Scene script records:
/---

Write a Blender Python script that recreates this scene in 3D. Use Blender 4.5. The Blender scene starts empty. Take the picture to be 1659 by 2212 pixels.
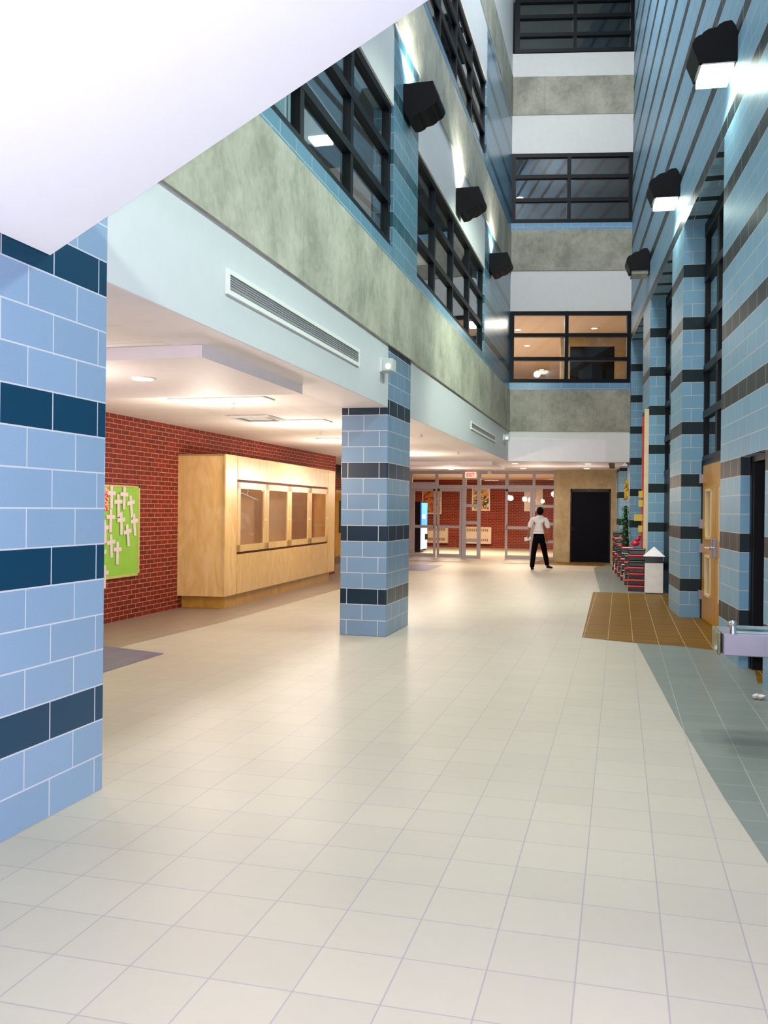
import bpy, bmesh, math, random
from mathutils import Vector, Matrix
random.seed(7)
C = bpy.context.scene.collection
SC = bpy.context.scene
# ---------------------------------------------------------------- camera
cam_d = bpy.data.cameras.new('camera'); cam = bpy.data.objects.new('camera', cam_d); C.objects.link(cam)
EYE = 1.534
yaw, pitch, roll = -0.2572, 0.0035, 0.0107
def camera_matrix():
    c, s = math.cos, math.sin
    A = Matrix(((c(yaw), -s(yaw), 0), (s(yaw), c(yaw), 0), (0, 0, 1)))
    B = Matrix(((1, 0, 0), (0, 0, -1), (0, 1, 0)))
    P = Matrix(((1, 0, 0), (0, c(pitch), -s(pitch)), (0, s(pitch), c(pitch))))
    Q = Matrix(((c(roll), -s(roll), 0), (s(roll), c(roll), 0), (0, 0, 1)))
    M = Q @ P @ B @ A
    R = M.transposed() @ Matrix(((1, 0, 0), (0, -1, 0), (0, 0, -1)))
    return Matrix.Translation((0, 0, EYE)) @ R.to_4x4()
cam.matrix_world = camera_matrix()
cam_d.sensor_fit = 'VERTICAL'; cam_d.sensor_height = 36.0; cam_d.sensor_width = 27.0
cam_d.lens = 36.0 * 1939.4 / 2212.0
cam_d.clip_start = 0.05; cam_d.clip_end = 200
SC.camera = cam
# ---------------------------------------------------------------- world, view, main lights
w = bpy.data.worlds.new('world'); SC.world = w; w.use_nodes = True
w.node_tree.nodes['Background'].inputs[0].default_value = (0.93, 0.93, 0.96, 1)
w.node_tree.nodes['Background'].inputs[1].default_value = 0.45
SC.view_settings.view_transform = 'Standard'; SC.view_settings.look = 'None'
SC.view_settings.gamma = 1.0; SC.view_settings.exposure = 0.0; SC.view_settings.use_curve_mapping = False
SC.cycles.max_bounces = 8; SC.cycles.diffuse_bounces = 5; SC.cycles.glossy_bounces = 4
SC.cycles.transparent_max_bounces = 16; SC.cycles.sample_clamp_indirect = 6.0
SC.cycles.use_denoising = True

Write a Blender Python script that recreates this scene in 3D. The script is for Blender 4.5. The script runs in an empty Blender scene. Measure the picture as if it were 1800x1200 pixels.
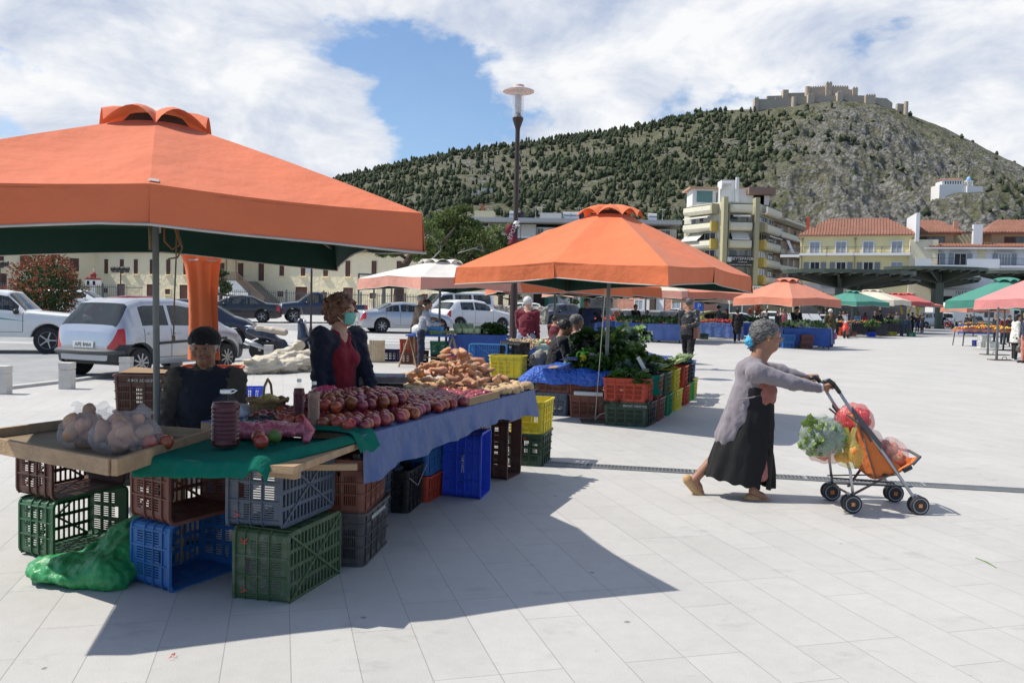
import bpy, math, random
import numpy as np
from mathutils import Vector, Matrix, Euler
random.seed(7); RNG=np.random.default_rng(7)
SC=bpy.context.scene; COL=SC.collection
R=math.radians
# ---------------------------------------------------------------- camera
CAMP=R(2.35); CAMT=R(1.29); CH=1.5; FP=1500.
_R=np.array([1,0,0.]);_U=np.array([0,math.sin(CAMP),math.cos(CAMP)]);_F=np.array([0,math.cos(CAMP),-math.sin(CAMP)])
_r=_R*math.cos(CAMT)+_U*math.sin(CAMT); _u=_U*math.cos(CAMT)-_R*math.sin(CAMT)
cd=bpy.data.cameras.new('camera'); cam=bpy.data.objects.new('camera',cd); COL.objects.link(cam)
cd.sensor_width=36; cd.lens=30; cd.clip_start=.05; cd.clip_end=9000
cam.matrix_world=Matrix(((_r[0],_u[0],-_F[0],0),(_r[1],_u[1],-_F[1],0),(_r[2],_u[2],-_F[2],CH),(0,0,0,1)))
SC.camera=cam
def ray(x,y): return (x-900)*_r+(600-y)*_u+FP*_F
def G(x,y,z=0.):
    d=ray(x,y); k=(z-CH)/d[2]; return Vector(d*k+[0,0,CH])
def Q(x,y,Y):
    d=ray(x,y); k=Y/d[1]; return Vector(d*k+[0,0,CH])
def zp(px,py,x0,y0): pass
# ---------------------------------------------------------------- sun, sky, exposure
SUND=Vector((-.72,.05,1.0)).normalized()          # towards the sun
sl=bpy.data.lights.new('sun','SUN'); sl.energy=5.0; sl.angle=R(.5); sl.color=(1,.94,.84)
so=bpy.data.objects.new('sun',sl); COL.objects.link(so); so.rotation_euler=SUND.to_track_quat('Z','Y').to_euler()
EL=math.asin(SUND.z); AZ=math.atan2(SUND.x,SUND.y)
W=bpy.data.worlds.new('World'); SC.world=W; W.use_nodes=True
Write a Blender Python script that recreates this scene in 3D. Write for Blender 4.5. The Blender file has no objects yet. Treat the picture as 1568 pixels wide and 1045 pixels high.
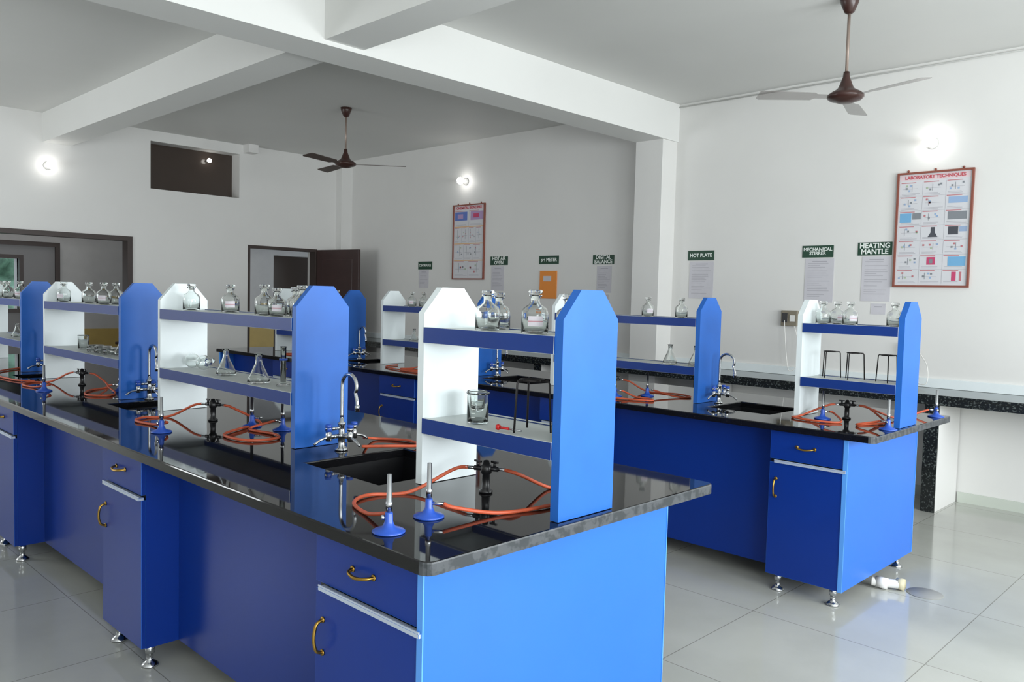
import bpy, bmesh, math, random
from mathutils import Vector, Matrix
random.seed(7)
S=bpy.context.scene
COL=bpy.context.collection
# ------------------------------------------------------------------ materials
def srgb(r,g,b):
    def c(x):
        x/=255.0
        return x/12.92 if x<=0.04045 else ((x+0.055)/1.055)**2.4
    return (c(r),c(g),c(b),1)
MATS={}
def mat(name,col,rough=0.5,metal=0.0,noise=0.0,nscale=8.0,bump=0.0,**kw):
    if name in MATS: return MATS[name]
    m=bpy.data.materials.new(name); m.use_nodes=True
    nt=m.node_tree; b=nt.nodes['Principled BSDF']
    b.inputs['Base Color'].default_value=col
    b.inputs['Roughness'].default_value=rough
    b.inputs['Metallic'].default_value=metal
    for k,v in kw.items(): b.inputs[k.replace('_',' ')].default_value=v
    if noise>0 or bump>0:
        g=nt.nodes.new('ShaderNodeNewGeometry')
        n=nt.nodes.new('ShaderNodeTexNoise'); n.inputs['Scale'].default_value=nscale; n.inputs['Detail'].default_value=5
        nt.links.new(g.outputs['Position'],n.inputs['Vector'])
        if noise>0:
            r=nt.nodes.new('ShaderNodeValToRGB')
            a=tuple(max(0,c*(1-noise)) for c in col[:3])+(1,); z=tuple(min(1,c*(1+noise)) for c in col[:3])+(1,)
            r.color_ramp.elements[0].color=a; r.color_ramp.elements[1].color=z
            r.color_ramp.elements[0].position=.3; r.color_ramp.elements[1].position=.7
            nt.links.new(n.outputs['Fac'],r.inputs[0]); nt.links.new(r.outputs[0],b.inputs['Base Color'])
        if bump>0:
            bp=nt.nodes.new('ShaderNodeBump'); bp.inputs['Strength'].default_value=bump; bp.inputs['Distance'].default_value=.01
            nt.links.new(n.outputs['Fac'],bp.inputs['Height']); nt.links.new(bp.outputs[0],b.inputs['Normal'])
    MATS[name]=m; return m
WALL=mat('wall_paint',srgb(226,225,222),.55,noise=.02,nscale=1.5,bump=.02)
CEIL=mat('ceiling_paint',srgb(216,216,213),.6,noise=.02,nscale=1.0)
BEAM=mat('beam_paint',srgb(230,230,227),.6,noise=.015,nscale=1.0)
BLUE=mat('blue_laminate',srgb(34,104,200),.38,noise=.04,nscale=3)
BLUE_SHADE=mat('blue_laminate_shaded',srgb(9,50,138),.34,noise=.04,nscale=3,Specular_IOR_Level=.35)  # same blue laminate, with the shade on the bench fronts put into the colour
BLUEE=mat('blue_edge_band',srgb(88,156,238),.35)
BLUESH=mat('shelf_blue',srgb(36,100,188),.4,noise=.06,nscale=6,Specular_IOR_Level=.35)
LIP=mat('shelf_lip_blue',srgb(18,54,130),.4,noise=.05,nscale=6,Specular_IOR_Level=.35)
WHITEL=mat('white_laminate',srgb(230,238,240),.35,noise=.02,nscale=5)
SHELFW=mat('shelf_board_top',srgb(198,204,202),.4,noise=.05,nscale=12)
ALU=mat('aluminium_profile',srgb(205,215,230),.35,.4)
CHROME=mat('chrome',srgb(190,192,194),.2,1.0)
STEEL=mat('steel_tube',srgb(190,192,196),.25,1.0)
BRASS=mat('brass',srgb(170,135,66),.32,1.0)
RUBBER=mat('orange_rubber_hose',srgb(196,88,56),.5,noise=.12,nscale=30)
BLUEP=mat('blue_enamel',srgb(40,82,180),.3)
BLACKP=mat('black_plastic',srgb(22,22,24),.35)
BLACKM=mat('black_iron',srgb(34,30,30),.45,.3)
RED=mat('red_plastic',srgb(190,30,30),.4)
BROWN=mat('fan_brown',srgb(62,38,33),.3,noise=.05)
DOORM=mat('dark_door_wood',srgb(58,40,38),.4,noise=.15,nscale=4)
FRAMED=mat('dark_frame',srgb(58,46,42),.45)
YEL=mat('yellow_dado',srgb(176,150,84),.5,noise=.05)
GREYW=mat('corridor_paint',srgb(180,178,176),.6,noise=.03)
GREYP=mat('corridor_panel_grey',srgb(120,118,118),.4)
DARKV=mat('dark_pane',srgb(70,60,54),.2)
PVC=mat('pvc_white',srgb(225,224,220),.4)
PAPER=mat('paper_white',srgb(204,202,208),.7,noise=.02,nscale=20)
PGREY=mat('print_grey',srgb(172,170,178),.8)
GREEN=mat('sign_green',srgb(18,64,44),.45)
SIGNW=mat('sign_white',srgb(235,240,235),.6)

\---

### GIVEN TASK
Show each line holding the word "empty".

### FINISHED ANSWER
Write a Blender Python script that recreates this scene in 3D. Use Blender 4.5. The Blender scene starts empty. Take the picture to be 1659 by 2212 pixels.
Write a Blender Python script that recreates this scene in 3D. The script is for Blender 4.5. The script runs in an empty Blender scene. Measure the picture as if it were 1800x1200 pixels.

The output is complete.